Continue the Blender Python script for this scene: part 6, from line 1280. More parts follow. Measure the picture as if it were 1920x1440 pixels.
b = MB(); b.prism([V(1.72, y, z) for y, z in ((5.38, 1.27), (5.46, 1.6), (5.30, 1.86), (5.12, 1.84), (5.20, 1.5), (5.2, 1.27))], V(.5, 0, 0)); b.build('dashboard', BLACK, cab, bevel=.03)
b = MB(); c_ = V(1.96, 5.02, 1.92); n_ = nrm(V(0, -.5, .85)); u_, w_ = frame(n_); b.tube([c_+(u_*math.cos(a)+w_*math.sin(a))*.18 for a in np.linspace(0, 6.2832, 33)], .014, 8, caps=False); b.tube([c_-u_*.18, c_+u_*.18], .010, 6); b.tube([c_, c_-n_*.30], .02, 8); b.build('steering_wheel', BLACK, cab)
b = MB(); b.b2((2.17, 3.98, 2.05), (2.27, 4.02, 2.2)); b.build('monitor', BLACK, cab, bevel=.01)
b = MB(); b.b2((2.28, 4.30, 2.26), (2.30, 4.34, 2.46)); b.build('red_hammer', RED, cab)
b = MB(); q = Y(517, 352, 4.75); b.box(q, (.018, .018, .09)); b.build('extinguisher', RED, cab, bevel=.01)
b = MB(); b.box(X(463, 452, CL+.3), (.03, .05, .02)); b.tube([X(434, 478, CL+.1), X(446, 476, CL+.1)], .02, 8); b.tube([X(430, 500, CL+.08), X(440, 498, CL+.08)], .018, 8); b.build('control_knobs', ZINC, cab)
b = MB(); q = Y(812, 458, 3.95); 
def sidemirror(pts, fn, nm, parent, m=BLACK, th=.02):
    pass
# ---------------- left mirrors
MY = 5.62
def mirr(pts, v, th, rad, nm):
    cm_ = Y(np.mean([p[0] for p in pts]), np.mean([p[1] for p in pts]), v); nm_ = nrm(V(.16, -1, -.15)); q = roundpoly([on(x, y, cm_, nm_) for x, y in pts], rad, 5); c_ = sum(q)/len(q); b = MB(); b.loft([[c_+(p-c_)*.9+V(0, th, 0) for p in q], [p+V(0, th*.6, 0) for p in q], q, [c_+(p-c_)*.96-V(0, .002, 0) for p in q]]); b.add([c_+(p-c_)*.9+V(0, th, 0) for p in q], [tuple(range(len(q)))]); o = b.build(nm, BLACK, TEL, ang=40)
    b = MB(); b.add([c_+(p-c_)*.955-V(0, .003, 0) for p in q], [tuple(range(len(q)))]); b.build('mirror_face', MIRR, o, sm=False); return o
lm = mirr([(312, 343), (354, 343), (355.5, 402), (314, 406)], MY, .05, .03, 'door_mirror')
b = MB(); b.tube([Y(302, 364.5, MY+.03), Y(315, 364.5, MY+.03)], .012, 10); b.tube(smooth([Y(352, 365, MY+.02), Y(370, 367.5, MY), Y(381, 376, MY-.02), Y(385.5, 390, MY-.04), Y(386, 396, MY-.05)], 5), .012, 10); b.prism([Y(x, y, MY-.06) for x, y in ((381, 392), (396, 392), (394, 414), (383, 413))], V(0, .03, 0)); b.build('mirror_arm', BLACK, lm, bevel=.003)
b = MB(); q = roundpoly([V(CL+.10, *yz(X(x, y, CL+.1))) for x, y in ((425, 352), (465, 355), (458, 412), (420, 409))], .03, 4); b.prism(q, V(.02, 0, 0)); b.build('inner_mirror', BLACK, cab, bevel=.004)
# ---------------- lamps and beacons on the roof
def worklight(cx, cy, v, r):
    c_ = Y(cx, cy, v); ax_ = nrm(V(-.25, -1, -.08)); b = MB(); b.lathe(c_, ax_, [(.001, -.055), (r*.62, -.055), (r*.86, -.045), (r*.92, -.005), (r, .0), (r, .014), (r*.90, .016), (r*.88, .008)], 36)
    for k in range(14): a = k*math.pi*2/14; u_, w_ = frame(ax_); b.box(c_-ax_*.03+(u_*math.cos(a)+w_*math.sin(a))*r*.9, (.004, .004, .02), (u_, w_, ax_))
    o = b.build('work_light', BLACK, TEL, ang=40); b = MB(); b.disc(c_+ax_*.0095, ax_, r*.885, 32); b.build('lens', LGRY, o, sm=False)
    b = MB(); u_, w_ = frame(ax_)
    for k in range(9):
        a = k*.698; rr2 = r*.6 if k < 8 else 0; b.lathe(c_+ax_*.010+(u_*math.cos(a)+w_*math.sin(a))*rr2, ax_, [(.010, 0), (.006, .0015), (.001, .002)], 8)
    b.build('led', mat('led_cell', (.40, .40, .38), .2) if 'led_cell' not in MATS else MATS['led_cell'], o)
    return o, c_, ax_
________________
Quote each line of the listing above exactly.

Continue the Blender Python script for this scene: part 6, from line 1280. More parts follow. Measure the picture as if it were 1920x1440 pixels.
b = MB(); b.prism([V(1.72, y, z) for y, z in ((5.38, 1.27), (5.46, 1.6), (5.30, 1.86), (5.12, 1.84), (5.20, 1.5), (5.2, 1.27))], V(.5, 0, 0)); b.build('dashboard', BLACK, cab, bevel=.03)
b = MB(); c_ = V(1.96, 5.02, 1.92); n_ = nrm(V(0, -.5, .85)); u_, w_ = frame(n_); b.tube([c_+(u_*math.cos(a)+w_*math.sin(a))*.18 for a in np.linspace(0, 6.2832, 33)], .014, 8, caps=False); b.tube([c_-u_*.18, c_+u_*.18], .010, 6); b.tube([c_, c_-n_*.30], .02, 8); b.build('steering_wheel', BLACK, cab)
b = MB(); b.b2((2.17, 3.98, 2.05), (2.27, 4.02, 2.2)); b.build('monitor', BLACK, cab, bevel=.01)
b = MB(); b.b2((2.28, 4.30, 2.26), (2.30, 4.34, 2.46)); b.build('red_hammer', RED, cab)
b = MB(); q = Y(517, 352, 4.75); b.box(q, (.018, .018, .09)); b.build('extinguisher', RED, cab, bevel=.01)
b = MB(); b.box(X(463, 452, CL+.3), (.03, .05, .02)); b.tube([X(434, 478, CL+.1), X(446, 476, CL+.1)], .02, 8); b.tube([X(430, 500, CL+.08), X(440, 498, CL+.08)], .018, 8); b.build('control_knobs', ZINC, cab)
b = MB(); q = Y(812, 458, 3.95); 
def sidemirror(pts, fn, nm, parent, m=BLACK, th=.02):
    pass
# ---------------- left mirrors
MY = 5.62
def mirr(pts, v, th, rad, nm):
    cm_ = Y(np.mean([p[0] for p in pts]), np.mean([p[1] for p in pts]), v); nm_ = nrm(V(.16, -1, -.15)); q = roundpoly([on(x, y, cm_, nm_) for x, y in pts], rad, 5); c_ = sum(q)/len(q); b = MB(); b.loft([[c_+(p-c_)*.9+V(0, th, 0) for p in q], [p+V(0, th*.6, 0) for p in q], q, [c_+(p-c_)*.96-V(0, .002, 0) for p in q]]); b.add([c_+(p-c_)*.9+V(0, th, 0) for p in q], [tuple(range(len(q)))]); o = b.build(nm, BLACK, TEL, ang=40)
    b = MB(); b.add([c_+(p-c_)*.955-V(0, .003, 0) for p in q], [tuple(range(len(q)))]); b.build('mirror_face', MIRR, o, sm=False); return o
lm = mirr([(312, 343), (354, 343), (355.5, 402), (314, 406)], MY, .05, .03, 'door_mirror')
b = MB(); b.tube([Y(302, 364.5, MY+.03), Y(315, 364.5, MY+.03)], .012, 10); b.tube(smooth([Y(352, 365, MY+.02), Y(370, 367.5, MY), Y(381, 376, MY-.02), Y(385.5, 390, MY-.04), Y(386, 396, MY-.05)], 5), .012, 10); b.prism([Y(x, y, MY-.06) for x, y in ((381, 392), (396, 392), (394, 414), (383, 413))], V(0, .03, 0)); b.build('mirror_arm', BLACK, lm, bevel=.003)
b = MB(); q = roundpoly([V(CL+.10, *yz(X(x, y, CL+.1))) for x, y in ((425, 352), (465, 355), (458, 412), (420, 409))], .03, 4); b.prism(q, V(.02, 0, 0)); b.build('inner_mirror', BLACK, cab, bevel=.004)
# ---------------- lamps and beacons on the roof
def worklight(cx, cy, v, r):
    c_ = Y(cx, cy, v); ax_ = nrm(V(-.25, -1, -.08)); b = MB(); b.lathe(c_, ax_, [(.001, -.055), (r*.62, -.055), (r*.86, -.045), (r*.92, -.005), (r, .0), (r, .014), (r*.90, .016), (r*.88, .008)], 36)
    for k in range(14): a = k*math.pi*2/14; u_, w_ = frame(ax_); b.box(c_-ax_*.03+(u_*math.cos(a)+w_*math.sin(a))*r*.9, (.004, .004, .02), (u_, w_, ax_))
    o = b.build('work_light', BLACK, TEL, ang=40); b = MB(); b.disc(c_+ax_*.0095, ax_, r*.885, 32); b.build('lens', LGRY, o, sm=False)
    b = MB(); u_, w_ = frame(ax_)
    for k in range(9):
        a = k*.698; rr2 = r*.6 if k < 8 else 0; b.lathe(c_+ax_*.010+(u_*math.cos(a)+w_*math.sin(a))*rr2, ax_, [(.010, 0), (.006, .0015), (.001, .002)], 8)
    b.build('led', mat('led_cell', (.40, .40, .38), .2) if 'led_cell' not in MATS else MATS['led_cell'], o)
    return o, c_, ax_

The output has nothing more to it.